Pattern Recognition

An unkindness of ravens greeted me yesterday morning. Three of them were in the spruce in the back yard. I noticed right away that there was something different in their chatter. They were not engaged in the casual and conventional caw-cawing or kack-kacking. This was not the back and forth banter of conversation. No, this was different. There were no pauses between the calls, any echolalia, or variation in returns. This was unison. Three voices calling as one, a choir for the day. I noted it. One should pay attention to changes in pattern 

Despite the forecast for scattered thundershowers in the area, it was the typical blue-sky-with-the touch-of-white-puff-cloud-type morning. Crisp. Warm and dry. There was a light wind heard in the trees. I noticed the seed puffs from the cottonwoods in the air. Like miniature dandelion clusters…one…two…four…eight…sixteen…thirty-two…sixty-four…an exponential swirl of cottonwood puffs puff-puffing along. It was barely perceptible against the bright sky above. I caught the motion out of the corner of my eye, on the peripheral, where the dark shade of pine created a darker ground. Only there did it stand out for what it was, and only there could the flurry be seen. It was then that I noticed that the cloud puffs in the sky were copying the seed puffs. Or perhaps it was the other way around. Whatever. The sky was full of small cumulus clouds that were blown wispy at the edges. They looked like cotton balls stretched finely, like cottonwood seeds, like dandelion puffs. I was standing in the midst of a cosmic fractal rendering of micro and macro. I wondered where I fit within it all; where my form was repeated. 

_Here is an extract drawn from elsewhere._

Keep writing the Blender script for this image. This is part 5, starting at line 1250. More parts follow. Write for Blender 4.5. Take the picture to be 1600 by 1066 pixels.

Late afternoon. The sky darkened. Dark shades of gray - almost black. A storm was brewing, and thunder played in the distance. The wind picked up. It loosened the cottonwood’s grip, and an enraged storm of cottonwood was in the air. With the darkened sky as a backdrop, the cottonwood puffs could be seen everywhere. Thousands upon thousands of them. They were no longer a trickled sensing on the outskirts of my senses, the sky now provided a proper backdrop for total clarity. I was in a snowstorm of sorts; a snowstorm of cottonwood seeds. A snowstorm in summer. They were everywhere, swirling, and it was ever so beautiful. It was surreal, but it was also so real. It was another shift in patterns brought to the fore, the third that day. I wondered what it all meant. Then the lightning entered into the valley.